§ **WHAT THE EXERCISE ASKS**
Word for word, restate the lines from the start of the data below through the line containing "scene.camera = cam_o".

-- Start --

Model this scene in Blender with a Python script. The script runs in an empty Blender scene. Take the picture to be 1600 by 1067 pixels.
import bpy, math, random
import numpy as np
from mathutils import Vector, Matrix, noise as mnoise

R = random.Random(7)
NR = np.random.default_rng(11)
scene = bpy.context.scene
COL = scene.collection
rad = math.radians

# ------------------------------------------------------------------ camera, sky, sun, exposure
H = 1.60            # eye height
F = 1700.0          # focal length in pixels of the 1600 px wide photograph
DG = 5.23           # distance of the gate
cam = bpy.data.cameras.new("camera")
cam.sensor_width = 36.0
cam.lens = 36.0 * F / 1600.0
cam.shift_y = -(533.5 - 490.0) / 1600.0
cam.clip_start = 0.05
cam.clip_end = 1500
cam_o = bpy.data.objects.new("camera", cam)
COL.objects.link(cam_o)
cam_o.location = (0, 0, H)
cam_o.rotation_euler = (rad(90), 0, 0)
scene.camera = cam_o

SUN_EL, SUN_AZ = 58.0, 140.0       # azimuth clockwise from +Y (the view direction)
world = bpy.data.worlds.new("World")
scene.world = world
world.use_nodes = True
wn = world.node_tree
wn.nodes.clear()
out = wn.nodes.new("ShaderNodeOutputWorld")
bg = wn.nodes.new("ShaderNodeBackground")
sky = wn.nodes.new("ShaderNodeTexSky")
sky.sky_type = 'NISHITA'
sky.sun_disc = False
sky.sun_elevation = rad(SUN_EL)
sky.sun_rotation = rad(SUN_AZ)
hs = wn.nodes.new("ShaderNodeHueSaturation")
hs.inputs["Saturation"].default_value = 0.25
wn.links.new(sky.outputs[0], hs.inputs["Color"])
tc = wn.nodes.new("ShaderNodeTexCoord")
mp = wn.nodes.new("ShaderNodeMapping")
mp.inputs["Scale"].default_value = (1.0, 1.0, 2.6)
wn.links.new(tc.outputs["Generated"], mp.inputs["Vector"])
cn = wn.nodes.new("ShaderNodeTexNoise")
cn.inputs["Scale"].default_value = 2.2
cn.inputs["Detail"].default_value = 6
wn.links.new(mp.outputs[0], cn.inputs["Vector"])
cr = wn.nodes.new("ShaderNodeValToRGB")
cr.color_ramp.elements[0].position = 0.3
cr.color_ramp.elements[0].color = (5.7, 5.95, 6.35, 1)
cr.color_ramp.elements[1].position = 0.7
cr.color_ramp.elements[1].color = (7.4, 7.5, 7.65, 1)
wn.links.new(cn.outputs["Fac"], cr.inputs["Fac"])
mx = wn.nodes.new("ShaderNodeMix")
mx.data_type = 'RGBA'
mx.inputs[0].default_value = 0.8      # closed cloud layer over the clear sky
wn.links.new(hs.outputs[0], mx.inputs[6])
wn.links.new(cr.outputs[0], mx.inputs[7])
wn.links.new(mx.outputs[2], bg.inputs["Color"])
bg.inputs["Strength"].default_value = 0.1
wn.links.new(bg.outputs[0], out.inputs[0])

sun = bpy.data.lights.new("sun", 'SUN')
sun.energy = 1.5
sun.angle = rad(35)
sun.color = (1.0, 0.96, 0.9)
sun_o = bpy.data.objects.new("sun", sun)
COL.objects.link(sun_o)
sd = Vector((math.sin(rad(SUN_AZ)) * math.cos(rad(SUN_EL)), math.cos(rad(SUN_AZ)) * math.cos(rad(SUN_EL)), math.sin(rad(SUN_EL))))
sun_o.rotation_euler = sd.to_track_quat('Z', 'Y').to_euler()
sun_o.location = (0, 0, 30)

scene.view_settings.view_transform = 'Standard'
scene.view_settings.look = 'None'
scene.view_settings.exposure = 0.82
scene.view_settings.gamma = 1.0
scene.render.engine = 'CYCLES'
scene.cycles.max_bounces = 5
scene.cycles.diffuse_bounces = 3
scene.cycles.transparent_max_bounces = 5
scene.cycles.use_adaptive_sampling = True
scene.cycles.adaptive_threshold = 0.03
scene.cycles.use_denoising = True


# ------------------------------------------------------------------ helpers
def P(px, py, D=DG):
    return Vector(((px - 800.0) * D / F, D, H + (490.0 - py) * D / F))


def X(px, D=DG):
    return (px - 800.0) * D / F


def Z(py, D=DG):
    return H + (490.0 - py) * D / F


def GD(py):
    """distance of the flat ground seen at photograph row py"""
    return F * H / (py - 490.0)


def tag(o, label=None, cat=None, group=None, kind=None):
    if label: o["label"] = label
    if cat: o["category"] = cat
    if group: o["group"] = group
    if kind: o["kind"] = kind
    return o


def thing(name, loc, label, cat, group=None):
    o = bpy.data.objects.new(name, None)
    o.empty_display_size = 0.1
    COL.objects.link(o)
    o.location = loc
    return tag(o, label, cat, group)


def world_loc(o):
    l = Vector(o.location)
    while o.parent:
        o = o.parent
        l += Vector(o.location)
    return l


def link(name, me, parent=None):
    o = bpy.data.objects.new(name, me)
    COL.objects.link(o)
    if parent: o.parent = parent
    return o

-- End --

§ **SOLVED PROBLEM**
Model this scene in Blender with a Python script. The script runs in an empty Blender scene. Take the picture to be 1600 by 1067 pixels.
import bpy, math, random
import numpy as np
from mathutils import Vector, Matrix, noise as mnoise

R = random.Random(7)
NR = np.random.default_rng(11)
scene = bpy.context.scene
COL = scene.collection
rad = math.radians

# ------------------------------------------------------------------ camera, sky, sun, exposure
H = 1.60            # eye height
F = 1700.0          # focal length in pixels of the 1600 px wide photograph
DG = 5.23           # distance of the gate
cam = bpy.data.cameras.new("camera")
cam.sensor_width = 36.0
cam.lens = 36.0 * F / 1600.0
cam.shift_y = -(533.5 - 490.0) / 1600.0
cam.clip_start = 0.05
cam.clip_end = 1500
cam_o = bpy.data.objects.new("camera", cam)
COL.objects.link(cam_o)
cam_o.location = (0, 0, H)
cam_o.rotation_euler = (rad(90), 0, 0)
scene.camera = cam_o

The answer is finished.